==== Data supplied

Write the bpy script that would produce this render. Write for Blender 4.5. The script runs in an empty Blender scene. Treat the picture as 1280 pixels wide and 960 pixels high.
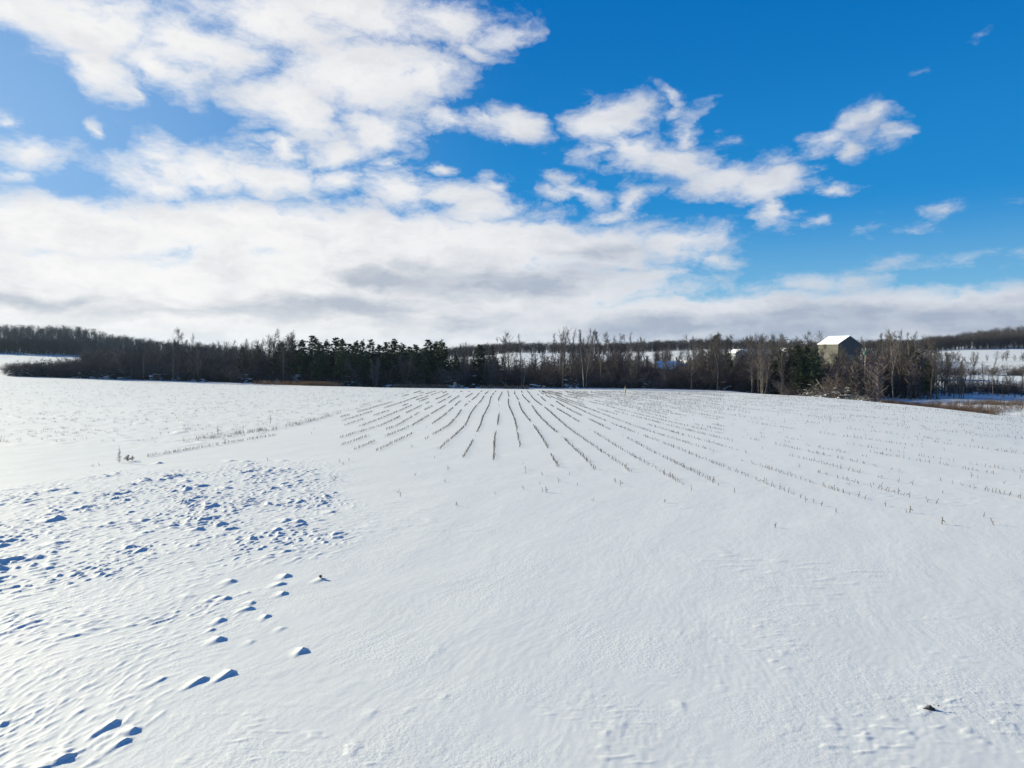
import bpy, math, random
import numpy as np

sc = bpy.context.scene
R = math.radians
# ------------------------------------------------------------------ camera
F = 853.0                       # focal length in pixels of a 1280-wide frame
CAMZ = 5.0
PITCH = math.atan(44 / F)
cam_d = bpy.data.cameras.new('camera'); cam = bpy.data.objects.new('camera', cam_d)
sc.collection.objects.link(cam); sc.camera = cam
cam.location = (0, 0, CAMZ); cam.rotation_euler = (R(90) - PITCH, 0, 0)
cam_d.sensor_width = 36; cam_d.lens = 36 * F / 1280
cam_d.clip_start = 0.1; cam_d.clip_end = 12000
# ------------------------------------------------------------------ sun + exposure
SUN_AZ, SUN_EL = R(-61), R(17)   # azimuth from the view direction (+Y), clockwise
sun_dir = np.array([math.sin(SUN_AZ) * math.cos(SUN_EL), math.cos(SUN_AZ) * math.cos(SUN_EL), math.sin(SUN_EL)])
sd = bpy.data.lights.new('sun', 'SUN'); so = bpy.data.objects.new('sun', sd); sc.collection.objects.link(so)
sd.energy = 3.9; sd.angle = R(0.55); sd.color = (1.0, 0.93, 0.67)
from mathutils import Vector, Matrix
so.rotation_euler = Vector(sun_dir).to_track_quat('Z', 'Y').to_euler()
vs = sc.view_settings
vs.view_transform = 'Standard'; vs.look = 'None'; vs.gamma = 1; vs.use_curve_mapping = False
vs.exposure = 1.0
sc.cycles.max_bounces = 5; sc.cycles.diffuse_bounces = 2; sc.cycles.glossy_bounces = 2
sc.cycles.transparent_max_bounces = 6; sc.cycles.volume_bounces = 0

# ------------------------------------------------------------------ world sky with clouds
def ray(px, py):
    a = (px - 640) / F; b = (480 - py) / F
    return a, math.cos(PITCH) + b * math.sin(PITCH), -math.sin(PITCH) + b * math.cos(PITCH)
def azel(px, py):
    x, y, z = ray(px, py)
    return math.atan2(x, y), math.asin(z / math.sqrt(x * x + y * y + z * z))

world = bpy.data.worlds.new("World"); sc.world = world; world.use_nodes = True
nt = world.node_tree; nt.nodes.clear(); L = nt.links
def N(t, **k):
    n = nt.nodes.new(t)
    for a, v in k.items(): setattr(n, a, v)
    return n
def M(op, a, b=None, c=None, clamp=False):
    n = N('ShaderNodeMath', operation=op); n.use_clamp = clamp
    for i, v in enumerate((a, b, c)):
        if v is None: continue
        if isinstance(v, (int, float)): n.inputs[i].default_value = v
        else: L.new(v, n.inputs[i])
    return n.outputs[0]
def MR(v, f0, f1, t0=0., t1=1., smooth=True):
    n = N('ShaderNodeMapRange', interpolation_type='SMOOTHSTEP' if smooth else 'LINEAR')
    L.new(v, n.inputs[0])
    for i, q in enumerate((f0, f1, t0, t1)): n.inputs[i + 1].default_value = q
    return n.outputs[0]
def MIX(f, a, b):
    n = N('ShaderNodeMix', data_type='RGBA')
    if isinstance(f, float): n.inputs[0].default_value = f
    else: L.new(f, n.inputs[0])
    for i, v in ((6, a), (7, b)):
        if isinstance(v, tuple): n.inputs[i].default_value = (*v, 1)
        else: L.new(v, n.inputs[i])
    return n.outputs[2]
tc = N('ShaderNodeTexCoord'); D = tc.outputs['Generated']
sky = N('ShaderNodeTexSky', sky_type='NISHITA'); sky.sun_disc = False
sky.sun_elevation = SUN_EL; sky.sun_rotation = SUN_AZ
sky.altitude = 200; sky.air_density = 1.0; sky.dust_density = 0.6; sky.ozone_density = 2.0
hs = N('ShaderNodeHueSaturation'); hs.inputs['Saturation'].default_value = 1.45; hs.inputs['Value'].default_value = 1.0
hs.inputs['Hue'].default_value = 0.5
L.new(sky.outputs[0], hs.inputs['Color'])
# domain-warped direction
def noise(vec, scale, detail=6, rough=.55, dist=0.):
    n = N('ShaderNodeTexNoise'); n.inputs['Scale'].default_value = scale; n.inputs['Detail'].default_value = detail
    n.inputs['Roughness'].default_value = rough; n.inputs['Distortion'].default_value = dist
    L.new(vec, n.inputs['Vector']); return n
def vm(op, a, b):
    n = N('ShaderNodeVectorMath', operation=op)
    for i, v in enumerate((a, b)):
        if v is None: continue
        if isinstance(v, tuple): n.inputs[i].default_value = v
        else: L.new(v, n.inputs[i])
    return n.outputs[0]
Ds = vm('MULTIPLY', D, (1, 1, 1.9))
w1 = noise(Ds, 9, 5, .6); wv = vm('MULTIPLY', vm('SUBTRACT', w1.outputs['Color'], (.5, .5, .5)), (.13, .13, .055))
Dw = vm('ADD', D, wv)
sep = N('ShaderNodeSeparateXYZ'); L.new(Dw, sep.inputs[0])
Az = M('ARCTAN2', sep.outputs[0], sep.outputs[1]); El = M('ARCSINE', sep.outputs[2])
# blue of the air: deep azure overhead, paler low down and toward the sun
K = 1 / .11
def lin(r, g, b): return tuple(((v / 255 + .055) / 1.055) ** 2.4 * K if v > 10 else v / 255 / 12.92 * K for v in (r, g, b))
sepD = N('ShaderNodeSeparateXYZ'); L.new(D, sepD.inputs[0]); E0 = M('ARCSINE', sepD.outputs[2]); A0 = M('ARCTAN2', sepD.outputs[0], sepD.outputs[1])
blue = MIX(MR(E0, R(2), R(12)), lin(120, 186, 226), lin(28, 140, 212))
blue = MIX(MR(E0, R(8), R(27)), blue, lin(0, 111, 190))
blue = MIX(MR(E0, R(28), R(50)), blue, lin(0, 66, 138))
lf_ = M('MULTIPLY', MR(A0, R(2), R(-42)), MR(E0, R(45), R(12)))
blue = MIX(M('MULTIPLY', lf_, .85), blue, lin(148, 190, 236))
skyc = MIX(.93, hs.outputs[0], blue)
def field(blobs, dep=None):
    chain = None           # each blob also hangs on the one before it, which keeps the shader's stack small
    for (px, py, rx, ry, rot, wt) in blobs:
        a, e = azel(px, py); a2, _ = azel(px + rx, py); _, e2 = azel(px, py - ry)
        cmb = N('ShaderNodeCombineXYZ'); L.new(Az, cmb.inputs[0]); L.new(El, cmb.inputs[1])
        if (chain or dep): L.new(chain or dep, cmb.inputs[2])
        sa, se = 1 / abs(a2 - a), 1 / abs(e2 - e)
        if abs(rot) > 9:
            mp = N('ShaderNodeMapping', vector_type='TEXTURE')
            mp.inputs['Location'].default_value = (a, e, 0); mp.inputs['Rotation'].default_value = (0, 0, R(rot))
            mp.inputs['Scale'].default_value = (1 / sa, 1 / se, 1e6)
            L.new(cmb.outputs[0], mp.inputs[0])
        else:
            mp = N('ShaderNodeVectorMath', operation='MULTIPLY_ADD'); L.new(cmb.outputs[0], mp.inputs[0])
            mp.inputs[1].default_value = (sa, se, 0); mp.inputs[2].default_value = (-a * sa, -e * se, 0)
        ln = N('ShaderNodeVectorMath', operation='LENGTH'); L.new(mp.outputs[0], ln.inputs[0])
        v = M('MULTIPLY_ADD', ln.outputs['Value'], -wt, wt)
        chain = v if chain is None else M('MAXIMUM', chain, v)
    return chain
B = [ # px, py, half width, half height, tilt, weight
 (110,25,200,75,-8,1),(20,15,110,50,0,1),(235,55,150,70,-5,1),(330,25,200,60,0,1),(120,85,75,48,-15,1),(210,85,90,48,-20,1),
 (450,20,190,45,0,1),(560,25,120,45,0,.9),(635,42,50,38,0,.8),(600,60,60,20,-10,.6),
 (450,95,170,75,0,1.1),(370,130,90,70,0,1),(520,95,95,50,0,1),(470,165,80,48,0,1),(345,185,45,26,0,.9),(420,190,75,36,0,.9),
 (640,158,66,34,-12,1),(600,145,45,26,0,.7),(556,145,38,24,0,.8),
 (250,215,140,42,0,1),(190,228,90,30,0,.9),(335,218,120,38,0,1),(430,225,95,30,0,.9),(212,190,55,36,-20,.8),
 (505,238,70,42,0,1),(565,245,110,30,0,.9),(612,232,40,20,0,.7),(550,205,28,12,0,.6),(490,205,30,20,0,.7),
 (80,285,260,48,4,1),(330,285,260,52,0,1.1),(470,300,230,62,0,1.2),(620,305,220,56,0,1.2),(740,315,170,46,0,1.1),(850,308,105,32,0,1),(905,320,50,14,0,.7),
 (60,355,300,52,0,1.2),(250,370,330,60,0,1.3),(480,355,330,70,0,1.3),(680,355,260,46,0,1.1),(805,345,110,22,0,.8),(600,265,80,30,0,.9),
 (150,420,600,46,0,1.3),(560,405,400,44,0,1.2),(880,400,330,40,1,1.15),(1180,398,420,44,0,1.15),(1400,400,300,50,0,1.1),
 (765,152,78,44,-8,1.2),(752,160,60,42,0,1),(795,190,75,36,-15,1),(742,190,32,26,0,.6),(845,205,75,30,-8,1),(895,225,75,32,0,1),
 (955,228,90,34,0,1.1),(985,215,55,24,0,1),(970,262,38,42,-10,1),(1020,281,36,14,0,.7),(1035,238,35,14,0,.7),(940,235,60,20,0,.9),
 (735,240,50,20,-25,.72),(700,240,40,12,0,.62),(790,255,25,32,-20,.7),(765,268,48,14,-10,.62),
 (838,118,34,16,-45,.6),(868,170,28,46,-15,.66),(848,145,26,18,0,.5),
 (1065,162,62,38,18,.78),(1085,150,34,28,30,.74),(975,190,66,22,6,.58),(1115,170,40,16,0,.66),(1035,175,60,22,0,.8),(1060,185,30,24,-10,.7),
 (1190,258,52,14,0,.36),(1200,322,150,20,0,.40),(1165,73,26,10,0,.28),(1222,47,20,10,0,.28),(918,172,22,12,0,.36),(1010,352,110,14,3,.45),(1080,283,40,14,0,.3),(1145,280,30,14,0,.28),
 (35,192,70,30,-5,.75),(10,150,30,18,0,.7),(15,218,50,16,0,.6),(128,166,24,18,0,.65),(150,110,30,26,0,.6),
]
fld = field(B)
n1 = noise(vm('ADD', Ds, vm('MULTIPLY', wv, (.6, .6, .6))), 14, 9, .6)
n2 = noise(Ds, 3.2, 4, .5); n3 = noise(vm('ADD', Ds, wv), 38, 5, .62)
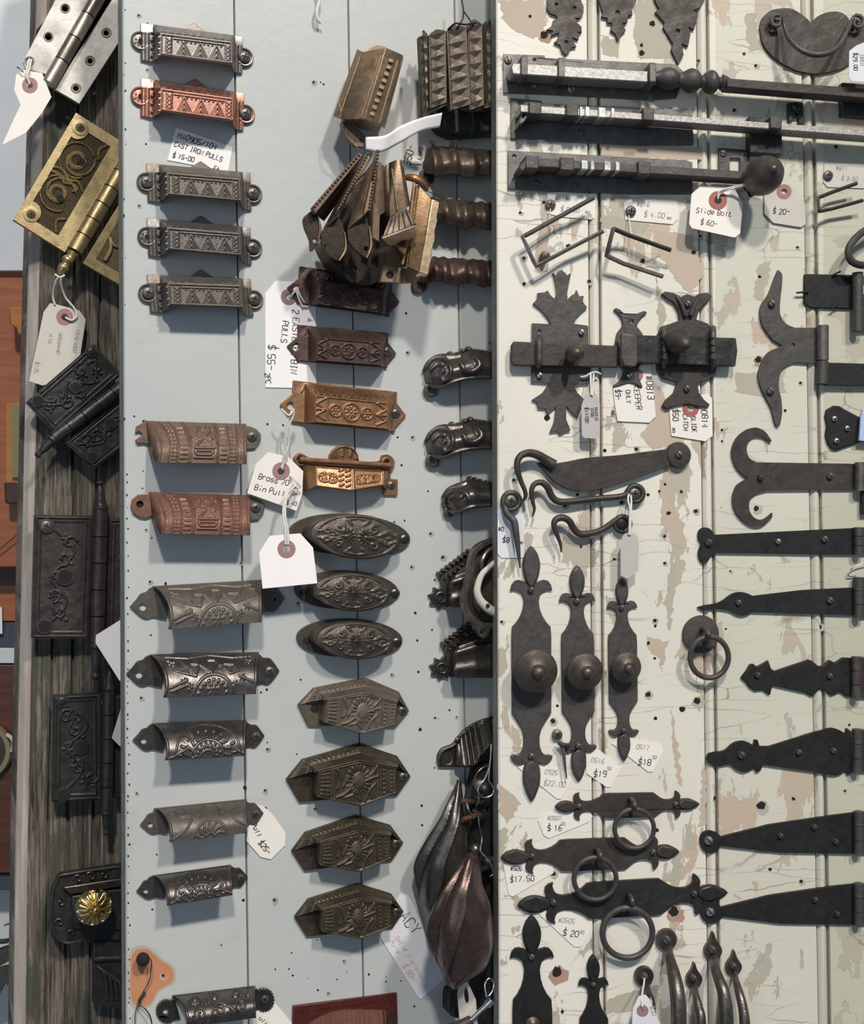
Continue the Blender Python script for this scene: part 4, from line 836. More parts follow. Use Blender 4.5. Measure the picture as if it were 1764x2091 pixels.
for dy, dx, lb, sq in ((0, 0, 'upper scrolled cast pull with beads along its crest', 1), (144, 4, 'lower scrolled cast pull with beads along its crest', 1)):
    q = lambda P: [(x + dx, y + dy) for x, y in P]
    scroll_pull(q([(864, 756), (874, 738), (896, 725), (922, 725), (942, 722), (965, 714), (1000, 718), (1040, 722), (1080, 730)]), q([(872, 786), (886, 792), (902, 793), (920, 785), (942, 778), (966, 775), (1003, 774), (1040, 777), (1080, 785)]), (882 + dx, 771 + dy), (881 + dx, 797 + dy, 13), lb,
                CASTG, [(x + dx, y + dy, r) for x, y, r in [(922, 722, 6), (934, 721, 3), (941, 719, 3), (948, 716, 6), (960, 713, 7), (971, 714, 3.5), (979, 715, 3.5), (987, 716, 3.5), (996, 719, 5), (1010, 720, 7), (1024, 722, 4)]],
                [spl([(20, 50), (44, 56), (66, 50), (80, 34), (78, 18), (62, 14), (54, 24), (62, 30)], 3, False), spl([(106, 36), (116, 22), (134, 18), (146, 28), (140, 42)], 3, False), [(30, 38), (50, 44), (62, 40)]])
scroll_pull([(903, 1012), (914, 998), (930, 990), (946, 985), (960, 978), (975, 982), (1000, 984), (1040, 990)], [(912, 1042), (924, 1048), (934, 1050), (950, 1042), (968, 1038), (985, 1036), (1010, 1034), (1040, 1036)], (916, 1025), (918, 1045, 9), 'smallest scrolled brown cast pull, lowest of the three', CASTG,
            [(963, 978, 6), (973, 979, 5), (984, 981, 4), (996, 984, 4)], [spl([(14, 44), (34, 48), (60, 36), (70, 22)], 3, False), spl([(24, 34), (40, 38), (52, 30)], 3, False)])
# ---------------------------------------------------------------- star-eared pulls with studded edge
def star_pull(c, dx, dy, label):
    T = Thing(GB, 'bin_pull', label, 'drawer pull', c, 'star-eared cast pulls'); q = lambda *P: [(x + dx, y + dy) for x, y in P]
    st = [(c[0] + (25 if i % 2 == 0 else 17) * math.cos(math.pi * i / 8 + .2), c[1] + (25 if i % 2 == 0 else 17) * math.sin(math.pi * i / 8 + .2)) for i in range(16)]
    T.add('star_ear', prism(GB, st, 0, 4, [circ(*c, 4.5, 14)]), DARKC, bevel=.8); T.add('eye_ring', tube(GB, [(x, y, 4.5) for x, y in circ(*c, 10, 14)], 2.4, 8, True), DARKC)
    T.add('crest', prism(GB, q((900, 1186), (902, 1170), (915, 1160), (925, 1150), (937, 1141), (946, 1132), (958, 1128), (1040, 1120), (1060, 1236), (913, 1238)), 0, 5), DARKC, bevel=1)
    T.add('studs', join(*[lathe(GB, 901 + dx + i * 8.6, 1172 + dy - i * 6.6, [(4.6, 1), (4.6, 6), (3, 8), (1, 9)], 10) for i in range(8)], *[lathe(GB, 912 + dx + i * 9, 1182 + dy - i * 7, [(4, 4), (4, 7), (1, 9)], 10) for i in range(6)]), DARKC, smooth=60)
    def rel(S, Tt): return 2.2 * (np.abs(np.sin(Tt * 9.4)) ** 3) * (S > .1) * (S < .9) * (Tt < .65) + 1.5 * ridge(np.abs(Tt - .68), .04) + 1.5 * seg(S * 10, Tt * 10, [(5, 7), (7, 9.5), (9, 7)], .4)
    T.add('cup', sheet(GB, [[(x + dx, y + dy, h) for x, y, h in r] for r in ([(912, 1239, 5), (922, 1240, 22), (962, 1240, 24), (1060, 1240, 22)], [(914, 1190, 6), (924, 1188, 24), (962, 1176, 26), (1060, 1170, 22)], [(930, 1170, 6), (944, 1158, 12), (964, 1150, 16), (1060, 1140, 12)])], 90, 60, rel, [0, .1, .5, 1]), DARKC, smooth=60, solid=2)
star_pull((900, 1220), 0, 0, 'dark cast pull with an eight-point star ear, beside the oval flush pull')
star_pull((902.6, 1364.6), 8, 144, 'dark cast pull with a star ear, below the oval flush pull')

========

> _Your objective_: Return each line among the entries that holds the word "wide".

> _Finished task_:
Write the bpy script that would produce this render. Write for Blender 4.5. The script runs in an empty Blender scene. Treat the picture as 1280 pixels wide and 960 pixels high.
F = 853.0                       # focal length in pixels of a 1280-wide frame